_DATASET EXTRACT_
>>>>

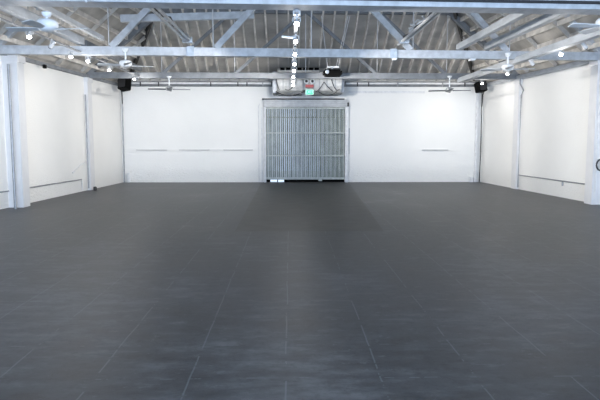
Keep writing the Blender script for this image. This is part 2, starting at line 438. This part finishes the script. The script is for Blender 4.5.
def spotlight(loc, target, label, group, power=0, lit=True, size=80, look=None):
    aim = (Vector(target)-Vector(loc)).normalized()
    la = Vector(look).normalized() if look else aim
    t = thing('spotlight', label, 'spotlight', (loc[0], loc[1], loc[2]), group)
    spot_parts(t, loc, la, lit)
    if power:
        p = Vector(loc) + aim*.13
        lamp(tuple(p), target, power, size)
    return t
FILL = 9; WASH = 250
# central row, seen head-on: each tips towards the viewer's side of the room or the walls
cy = [5.72, 6.72, 7.7, 8.72, 9.55, 10.5, 11.35, 12.15]
names = ['nearest of the central row, highest in the picture', 'second from the top in the central row, with side arm', 'third from the top in the central row, against the middle truss',
         'fourth in the central row, just under the middle truss', 'fifth in the central row, halfway between middle and far truss', 'sixth in the central row, just above the far truss',
         'seventh in the central row, against the far truss', 'farthest of the central row, in front of the sheet metal unit']
look = [(0, -.75, -.6)]*8
tg = [(-4.4, 5.5, 1), (5, 6.2, 1), (-4.2, 9.8, 1.1), (4.9, 10.2, 1.1), (-2.2, 13.7, 1.1), (3.0, 13.7, 1.1), (-1.1, 13.7, 1.4), (2.0, 13.7, 1.3)]
for i, y in enumerate(cy):
    t = spotlight((.065, y, 2.10), tg[i], 'lit white spotlight, ' + names[i], 'spotlights on the central track', 0, True, 85, look[i])
    if i == 1: B().tube([(.065, y, 2.12), (-.09, y, 2.135)], .013, 8).done('side_arm', M_white, t)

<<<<

_EXERCISE REQUIREMENTS_
Retype the whole listing exactly and leave the pictures out.

_CORRECT OUTPUT_
Keep writing the Blender script for this image. This is part 2, starting at line 438. This part finishes the script. The script is for Blender 4.5.
def spotlight(loc, target, label, group, power=0, lit=True, size=80, look=None):
    aim = (Vector(target)-Vector(loc)).normalized()
    la = Vector(look).normalized() if look else aim
    t = thing('spotlight', label, 'spotlight', (loc[0], loc[1], loc[2]), group)
    spot_parts(t, loc, la, lit)
    if power:
        p = Vector(loc) + aim*.13
        lamp(tuple(p), target, power, size)
    return t
FILL = 9; WASH = 250
# central row, seen head-on: each tips towards the viewer's side of the room or the walls
cy = [5.72, 6.72, 7.7, 8.72, 9.55, 10.5, 11.35, 12.15]
names = ['nearest of the central row, highest in the picture', 'second from the top in the central row, with side arm', 'third from the top in the central row, against the middle truss',
         'fourth in the central row, just under the middle truss', 'fifth in the central row, halfway between middle and far truss', 'sixth in the central row, just above the far truss',
         'seventh in the central row, against the far truss', 'farthest of the central row, in front of the sheet metal unit']
look = [(0, -.75, -.6)]*8
tg = [(-4.4, 5.5, 1), (5, 6.2, 1), (-4.2, 9.8, 1.1), (4.9, 10.2, 1.1), (-2.2, 13.7, 1.1), (3.0, 13.7, 1.1), (-1.1, 13.7, 1.4), (2.0, 13.7, 1.3)]
for i, y in enumerate(cy):
    t = spotlight((.065, y, 2.10), tg[i], 'lit white spotlight, ' + names[i], 'spotlights on the central track', 0, True, 85, look[i])
    if i == 1: B().tube([(.065, y, 2.12), (-.09, y, 2.135)], .013, 8).done('side_arm', M_white, t)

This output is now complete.